(begin)

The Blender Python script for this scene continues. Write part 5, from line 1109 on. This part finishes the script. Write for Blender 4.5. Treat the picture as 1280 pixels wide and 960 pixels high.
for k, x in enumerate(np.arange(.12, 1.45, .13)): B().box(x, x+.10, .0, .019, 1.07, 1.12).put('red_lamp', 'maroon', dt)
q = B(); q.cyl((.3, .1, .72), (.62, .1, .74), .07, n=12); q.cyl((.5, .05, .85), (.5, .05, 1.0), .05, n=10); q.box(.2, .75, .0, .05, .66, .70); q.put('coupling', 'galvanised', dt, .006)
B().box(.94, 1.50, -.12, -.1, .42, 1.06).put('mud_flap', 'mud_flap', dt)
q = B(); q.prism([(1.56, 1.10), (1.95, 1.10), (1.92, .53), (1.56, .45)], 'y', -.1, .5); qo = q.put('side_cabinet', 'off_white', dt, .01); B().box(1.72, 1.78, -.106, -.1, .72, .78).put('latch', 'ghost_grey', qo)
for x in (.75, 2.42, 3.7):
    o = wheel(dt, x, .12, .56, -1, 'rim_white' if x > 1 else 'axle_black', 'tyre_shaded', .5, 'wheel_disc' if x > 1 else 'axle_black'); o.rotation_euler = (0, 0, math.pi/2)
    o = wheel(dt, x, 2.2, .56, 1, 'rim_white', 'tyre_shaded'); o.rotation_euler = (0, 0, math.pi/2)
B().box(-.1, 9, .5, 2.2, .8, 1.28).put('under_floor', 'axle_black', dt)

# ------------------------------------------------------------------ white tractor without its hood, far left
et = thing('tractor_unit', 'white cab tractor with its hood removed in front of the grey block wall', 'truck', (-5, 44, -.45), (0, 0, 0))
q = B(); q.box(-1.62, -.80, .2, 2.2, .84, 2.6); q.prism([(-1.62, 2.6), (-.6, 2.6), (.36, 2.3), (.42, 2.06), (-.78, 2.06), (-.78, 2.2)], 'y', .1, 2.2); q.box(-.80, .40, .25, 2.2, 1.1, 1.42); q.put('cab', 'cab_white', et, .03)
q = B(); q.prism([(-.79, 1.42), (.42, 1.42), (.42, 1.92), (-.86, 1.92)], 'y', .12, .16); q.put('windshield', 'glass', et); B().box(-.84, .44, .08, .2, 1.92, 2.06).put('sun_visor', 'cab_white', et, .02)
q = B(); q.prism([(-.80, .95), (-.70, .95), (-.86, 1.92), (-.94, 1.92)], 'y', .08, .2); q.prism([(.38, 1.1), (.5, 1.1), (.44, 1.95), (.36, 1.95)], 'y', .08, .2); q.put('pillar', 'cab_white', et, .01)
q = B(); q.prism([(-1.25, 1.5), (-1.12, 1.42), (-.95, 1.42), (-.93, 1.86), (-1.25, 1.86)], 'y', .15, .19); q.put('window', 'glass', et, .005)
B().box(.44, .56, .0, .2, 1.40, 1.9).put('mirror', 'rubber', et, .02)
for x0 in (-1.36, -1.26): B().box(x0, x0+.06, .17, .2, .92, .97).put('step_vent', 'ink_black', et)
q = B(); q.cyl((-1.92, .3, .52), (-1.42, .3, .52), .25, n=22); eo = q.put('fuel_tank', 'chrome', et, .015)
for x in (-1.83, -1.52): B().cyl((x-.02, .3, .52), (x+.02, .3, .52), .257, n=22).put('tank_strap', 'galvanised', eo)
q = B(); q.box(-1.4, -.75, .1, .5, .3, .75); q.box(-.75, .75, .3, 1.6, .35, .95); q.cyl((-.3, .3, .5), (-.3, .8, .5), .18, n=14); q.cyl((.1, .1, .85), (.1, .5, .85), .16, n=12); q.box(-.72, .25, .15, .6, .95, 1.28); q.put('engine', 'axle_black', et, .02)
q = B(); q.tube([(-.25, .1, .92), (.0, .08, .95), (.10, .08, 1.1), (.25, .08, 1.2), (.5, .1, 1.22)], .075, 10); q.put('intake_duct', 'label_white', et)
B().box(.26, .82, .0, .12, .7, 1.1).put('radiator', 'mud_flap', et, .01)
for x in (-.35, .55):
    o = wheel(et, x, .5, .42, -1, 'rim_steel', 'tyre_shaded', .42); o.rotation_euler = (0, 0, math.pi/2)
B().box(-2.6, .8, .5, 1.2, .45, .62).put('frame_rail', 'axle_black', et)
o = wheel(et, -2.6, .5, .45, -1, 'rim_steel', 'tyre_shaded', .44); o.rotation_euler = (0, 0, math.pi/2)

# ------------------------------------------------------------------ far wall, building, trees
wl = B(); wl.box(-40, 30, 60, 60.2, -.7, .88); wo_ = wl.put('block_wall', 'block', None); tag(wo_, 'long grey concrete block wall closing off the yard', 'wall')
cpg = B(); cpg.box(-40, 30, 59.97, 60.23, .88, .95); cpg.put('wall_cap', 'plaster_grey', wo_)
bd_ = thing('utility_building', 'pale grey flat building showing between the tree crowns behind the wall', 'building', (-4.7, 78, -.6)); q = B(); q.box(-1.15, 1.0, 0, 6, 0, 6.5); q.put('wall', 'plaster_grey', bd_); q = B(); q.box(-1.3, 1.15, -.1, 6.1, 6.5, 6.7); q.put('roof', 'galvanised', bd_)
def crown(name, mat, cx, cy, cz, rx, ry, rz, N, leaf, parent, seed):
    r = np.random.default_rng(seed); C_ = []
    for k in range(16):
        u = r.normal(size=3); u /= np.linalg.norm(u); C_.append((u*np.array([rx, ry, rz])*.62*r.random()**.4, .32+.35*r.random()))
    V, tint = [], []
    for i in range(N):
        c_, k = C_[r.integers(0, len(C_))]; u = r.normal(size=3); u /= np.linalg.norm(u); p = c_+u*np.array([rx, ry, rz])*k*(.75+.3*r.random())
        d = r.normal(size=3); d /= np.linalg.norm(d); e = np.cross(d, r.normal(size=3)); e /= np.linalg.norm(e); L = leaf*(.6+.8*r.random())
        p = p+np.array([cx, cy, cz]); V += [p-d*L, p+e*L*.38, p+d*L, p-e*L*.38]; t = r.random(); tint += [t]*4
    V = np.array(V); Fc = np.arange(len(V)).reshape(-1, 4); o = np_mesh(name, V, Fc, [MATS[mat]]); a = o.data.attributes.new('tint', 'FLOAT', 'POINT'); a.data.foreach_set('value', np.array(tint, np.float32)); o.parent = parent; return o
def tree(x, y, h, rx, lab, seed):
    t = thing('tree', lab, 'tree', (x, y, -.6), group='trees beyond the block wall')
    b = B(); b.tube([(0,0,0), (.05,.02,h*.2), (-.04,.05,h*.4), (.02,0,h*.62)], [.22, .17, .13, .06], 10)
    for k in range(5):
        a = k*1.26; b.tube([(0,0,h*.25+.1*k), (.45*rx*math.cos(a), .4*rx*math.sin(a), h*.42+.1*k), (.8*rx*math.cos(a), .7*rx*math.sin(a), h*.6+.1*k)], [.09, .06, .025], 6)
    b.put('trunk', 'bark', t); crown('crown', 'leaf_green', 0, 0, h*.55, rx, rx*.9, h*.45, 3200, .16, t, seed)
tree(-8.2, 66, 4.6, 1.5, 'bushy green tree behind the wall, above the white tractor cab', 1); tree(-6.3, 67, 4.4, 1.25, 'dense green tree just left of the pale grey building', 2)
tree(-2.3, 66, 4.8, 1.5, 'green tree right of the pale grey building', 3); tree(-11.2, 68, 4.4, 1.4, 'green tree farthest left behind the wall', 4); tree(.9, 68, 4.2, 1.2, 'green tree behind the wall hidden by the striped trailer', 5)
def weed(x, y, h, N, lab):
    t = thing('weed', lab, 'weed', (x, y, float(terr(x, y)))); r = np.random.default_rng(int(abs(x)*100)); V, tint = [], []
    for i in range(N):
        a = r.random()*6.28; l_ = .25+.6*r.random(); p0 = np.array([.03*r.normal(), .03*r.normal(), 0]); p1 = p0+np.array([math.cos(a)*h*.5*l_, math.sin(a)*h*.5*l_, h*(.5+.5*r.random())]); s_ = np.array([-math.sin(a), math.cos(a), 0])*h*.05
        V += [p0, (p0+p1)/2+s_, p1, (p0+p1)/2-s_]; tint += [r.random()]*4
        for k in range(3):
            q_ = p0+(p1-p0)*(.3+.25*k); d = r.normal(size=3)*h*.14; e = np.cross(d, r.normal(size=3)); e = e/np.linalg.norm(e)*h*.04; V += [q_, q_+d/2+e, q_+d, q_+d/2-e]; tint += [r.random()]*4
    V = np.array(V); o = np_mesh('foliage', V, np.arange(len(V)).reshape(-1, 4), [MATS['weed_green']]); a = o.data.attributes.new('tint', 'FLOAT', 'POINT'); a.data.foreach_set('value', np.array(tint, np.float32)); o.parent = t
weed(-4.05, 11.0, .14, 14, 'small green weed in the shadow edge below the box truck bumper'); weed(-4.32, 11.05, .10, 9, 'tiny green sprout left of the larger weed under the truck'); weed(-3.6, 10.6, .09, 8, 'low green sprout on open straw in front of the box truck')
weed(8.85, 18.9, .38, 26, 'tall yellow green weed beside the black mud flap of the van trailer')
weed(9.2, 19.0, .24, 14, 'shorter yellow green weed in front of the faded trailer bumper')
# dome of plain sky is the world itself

(end)

Task to complete: Beginning at the top of the data, please return every line until and including the line containing "1.28).put('under_floor', 'axle_black', dt)", copied exactly, and nothing past it.

Expected answer:
The Blender Python script for this scene continues. Write part 5, from line 1109 on. This part finishes the script. Write for Blender 4.5. Treat the picture as 1280 pixels wide and 960 pixels high.
for k, x in enumerate(np.arange(.12, 1.45, .13)): B().box(x, x+.10, .0, .019, 1.07, 1.12).put('red_lamp', 'maroon', dt)
q = B(); q.cyl((.3, .1, .72), (.62, .1, .74), .07, n=12); q.cyl((.5, .05, .85), (.5, .05, 1.0), .05, n=10); q.box(.2, .75, .0, .05, .66, .70); q.put('coupling', 'galvanised', dt, .006)
B().box(.94, 1.50, -.12, -.1, .42, 1.06).put('mud_flap', 'mud_flap', dt)
q = B(); q.prism([(1.56, 1.10), (1.95, 1.10), (1.92, .53), (1.56, .45)], 'y', -.1, .5); qo = q.put('side_cabinet', 'off_white', dt, .01); B().box(1.72, 1.78, -.106, -.1, .72, .78).put('latch', 'ghost_grey', qo)
for x in (.75, 2.42, 3.7):
    o = wheel(dt, x, .12, .56, -1, 'rim_white' if x > 1 else 'axle_black', 'tyre_shaded', .5, 'wheel_disc' if x > 1 else 'axle_black'); o.rotation_euler = (0, 0, math.pi/2)
    o = wheel(dt, x, 2.2, .56, 1, 'rim_white', 'tyre_shaded'); o.rotation_euler = (0, 0, math.pi/2)
B().box(-.1, 9, .5, 2.2, .8, 1.28).put('under_floor', 'axle_black', dt)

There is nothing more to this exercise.